Exercise inputs:
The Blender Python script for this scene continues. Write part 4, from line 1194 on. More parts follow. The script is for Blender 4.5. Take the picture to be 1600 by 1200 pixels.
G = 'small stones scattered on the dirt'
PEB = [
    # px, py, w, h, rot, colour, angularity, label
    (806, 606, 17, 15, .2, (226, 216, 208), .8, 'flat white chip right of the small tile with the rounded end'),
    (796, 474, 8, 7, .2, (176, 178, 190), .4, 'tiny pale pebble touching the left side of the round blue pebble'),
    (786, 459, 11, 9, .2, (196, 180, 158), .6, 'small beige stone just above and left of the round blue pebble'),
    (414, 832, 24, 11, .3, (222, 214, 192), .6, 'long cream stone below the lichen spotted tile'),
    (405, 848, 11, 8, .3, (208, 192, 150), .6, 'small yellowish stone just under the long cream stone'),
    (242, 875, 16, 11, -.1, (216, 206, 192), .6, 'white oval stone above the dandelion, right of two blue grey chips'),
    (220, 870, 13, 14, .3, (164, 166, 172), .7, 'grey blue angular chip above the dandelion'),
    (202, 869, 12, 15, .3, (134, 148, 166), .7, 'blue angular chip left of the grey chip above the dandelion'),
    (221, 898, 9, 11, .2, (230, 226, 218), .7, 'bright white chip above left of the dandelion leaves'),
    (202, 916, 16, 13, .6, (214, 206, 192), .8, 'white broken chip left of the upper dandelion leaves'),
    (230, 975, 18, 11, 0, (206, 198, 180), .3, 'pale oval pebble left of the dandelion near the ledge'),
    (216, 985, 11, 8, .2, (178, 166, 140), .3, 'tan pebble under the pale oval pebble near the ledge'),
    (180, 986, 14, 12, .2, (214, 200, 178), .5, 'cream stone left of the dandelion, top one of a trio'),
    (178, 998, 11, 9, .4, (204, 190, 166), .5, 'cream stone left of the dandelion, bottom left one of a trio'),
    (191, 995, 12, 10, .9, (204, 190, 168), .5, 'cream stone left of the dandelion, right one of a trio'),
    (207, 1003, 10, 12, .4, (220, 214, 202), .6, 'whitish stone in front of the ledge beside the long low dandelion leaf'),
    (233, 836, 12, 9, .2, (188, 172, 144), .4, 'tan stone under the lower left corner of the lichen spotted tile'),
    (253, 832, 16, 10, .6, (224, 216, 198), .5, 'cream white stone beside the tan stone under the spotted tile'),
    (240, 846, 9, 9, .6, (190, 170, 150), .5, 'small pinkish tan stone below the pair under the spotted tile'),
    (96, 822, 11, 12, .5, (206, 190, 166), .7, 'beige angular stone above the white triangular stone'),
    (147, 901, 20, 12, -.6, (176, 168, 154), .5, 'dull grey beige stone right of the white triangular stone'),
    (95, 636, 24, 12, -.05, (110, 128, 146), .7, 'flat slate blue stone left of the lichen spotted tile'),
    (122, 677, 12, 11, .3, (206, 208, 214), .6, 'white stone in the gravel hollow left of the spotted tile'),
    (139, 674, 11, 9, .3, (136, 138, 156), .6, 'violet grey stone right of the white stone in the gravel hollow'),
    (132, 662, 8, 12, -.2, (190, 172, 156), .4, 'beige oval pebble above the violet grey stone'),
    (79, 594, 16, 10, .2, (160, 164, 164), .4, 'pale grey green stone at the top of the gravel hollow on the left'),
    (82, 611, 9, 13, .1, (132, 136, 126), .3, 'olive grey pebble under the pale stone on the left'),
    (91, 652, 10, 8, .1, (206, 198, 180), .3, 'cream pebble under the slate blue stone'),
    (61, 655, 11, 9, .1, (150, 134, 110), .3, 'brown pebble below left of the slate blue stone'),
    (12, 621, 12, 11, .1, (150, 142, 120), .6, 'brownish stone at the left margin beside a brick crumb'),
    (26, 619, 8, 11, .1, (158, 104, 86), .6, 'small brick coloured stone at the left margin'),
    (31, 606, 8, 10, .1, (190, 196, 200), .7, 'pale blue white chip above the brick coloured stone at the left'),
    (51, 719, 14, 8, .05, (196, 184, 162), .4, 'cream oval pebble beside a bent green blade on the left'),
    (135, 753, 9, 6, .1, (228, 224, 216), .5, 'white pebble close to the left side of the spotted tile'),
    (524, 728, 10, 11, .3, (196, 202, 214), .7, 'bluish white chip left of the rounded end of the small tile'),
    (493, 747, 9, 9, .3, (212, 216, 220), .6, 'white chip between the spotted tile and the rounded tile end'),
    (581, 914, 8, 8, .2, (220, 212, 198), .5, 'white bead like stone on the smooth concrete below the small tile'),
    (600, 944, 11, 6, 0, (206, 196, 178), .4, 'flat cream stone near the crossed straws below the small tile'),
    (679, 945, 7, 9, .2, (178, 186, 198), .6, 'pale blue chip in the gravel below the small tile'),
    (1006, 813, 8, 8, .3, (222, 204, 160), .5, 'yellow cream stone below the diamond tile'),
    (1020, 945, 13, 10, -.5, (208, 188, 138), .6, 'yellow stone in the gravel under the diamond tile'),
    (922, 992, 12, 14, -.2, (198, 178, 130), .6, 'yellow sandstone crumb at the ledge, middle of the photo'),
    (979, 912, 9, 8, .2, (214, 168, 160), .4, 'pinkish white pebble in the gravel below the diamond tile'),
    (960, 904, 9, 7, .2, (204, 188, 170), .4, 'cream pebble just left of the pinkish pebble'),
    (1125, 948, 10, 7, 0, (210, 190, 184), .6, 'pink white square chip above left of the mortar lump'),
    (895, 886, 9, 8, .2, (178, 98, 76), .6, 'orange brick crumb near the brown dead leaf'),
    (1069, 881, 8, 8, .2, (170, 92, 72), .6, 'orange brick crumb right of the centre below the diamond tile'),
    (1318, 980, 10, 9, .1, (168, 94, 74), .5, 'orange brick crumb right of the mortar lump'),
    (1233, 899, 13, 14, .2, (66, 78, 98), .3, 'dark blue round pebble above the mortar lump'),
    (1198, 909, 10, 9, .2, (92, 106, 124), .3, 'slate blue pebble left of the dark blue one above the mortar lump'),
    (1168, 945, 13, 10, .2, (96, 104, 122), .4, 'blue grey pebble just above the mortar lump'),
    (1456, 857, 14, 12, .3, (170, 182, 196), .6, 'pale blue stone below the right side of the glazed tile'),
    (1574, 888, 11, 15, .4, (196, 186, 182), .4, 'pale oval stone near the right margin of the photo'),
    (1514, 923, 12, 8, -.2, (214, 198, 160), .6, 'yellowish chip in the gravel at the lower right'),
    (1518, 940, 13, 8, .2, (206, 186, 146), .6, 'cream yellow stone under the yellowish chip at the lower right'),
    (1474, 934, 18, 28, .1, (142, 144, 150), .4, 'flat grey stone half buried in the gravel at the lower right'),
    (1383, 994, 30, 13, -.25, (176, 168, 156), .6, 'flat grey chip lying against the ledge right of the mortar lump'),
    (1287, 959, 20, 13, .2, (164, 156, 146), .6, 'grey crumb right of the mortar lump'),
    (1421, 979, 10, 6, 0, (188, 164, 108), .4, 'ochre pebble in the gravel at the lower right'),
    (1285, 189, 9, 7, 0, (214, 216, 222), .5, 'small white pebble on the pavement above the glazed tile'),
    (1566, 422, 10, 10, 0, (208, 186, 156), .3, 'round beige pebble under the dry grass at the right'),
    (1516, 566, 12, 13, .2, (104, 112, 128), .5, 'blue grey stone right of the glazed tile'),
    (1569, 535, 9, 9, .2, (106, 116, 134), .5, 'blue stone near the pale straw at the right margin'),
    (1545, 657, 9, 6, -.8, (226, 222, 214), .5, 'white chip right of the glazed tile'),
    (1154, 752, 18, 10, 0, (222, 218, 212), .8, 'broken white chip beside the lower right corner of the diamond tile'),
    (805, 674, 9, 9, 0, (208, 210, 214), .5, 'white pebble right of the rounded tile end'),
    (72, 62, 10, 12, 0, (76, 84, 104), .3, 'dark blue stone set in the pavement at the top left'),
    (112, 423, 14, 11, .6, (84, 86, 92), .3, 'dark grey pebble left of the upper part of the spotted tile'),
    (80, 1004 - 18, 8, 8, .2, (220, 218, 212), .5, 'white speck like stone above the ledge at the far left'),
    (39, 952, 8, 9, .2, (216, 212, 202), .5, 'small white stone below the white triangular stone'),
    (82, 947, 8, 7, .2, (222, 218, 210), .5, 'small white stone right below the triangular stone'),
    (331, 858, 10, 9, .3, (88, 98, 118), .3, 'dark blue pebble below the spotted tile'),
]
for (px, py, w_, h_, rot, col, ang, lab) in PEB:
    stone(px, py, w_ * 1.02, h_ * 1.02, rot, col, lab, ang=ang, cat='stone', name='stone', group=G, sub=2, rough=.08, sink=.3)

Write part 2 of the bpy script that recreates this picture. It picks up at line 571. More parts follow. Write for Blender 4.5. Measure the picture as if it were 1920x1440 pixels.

What this task involves: Of the lines in the data, how many hold the string "script"? State the number, nothing else.

Exercise solution: 2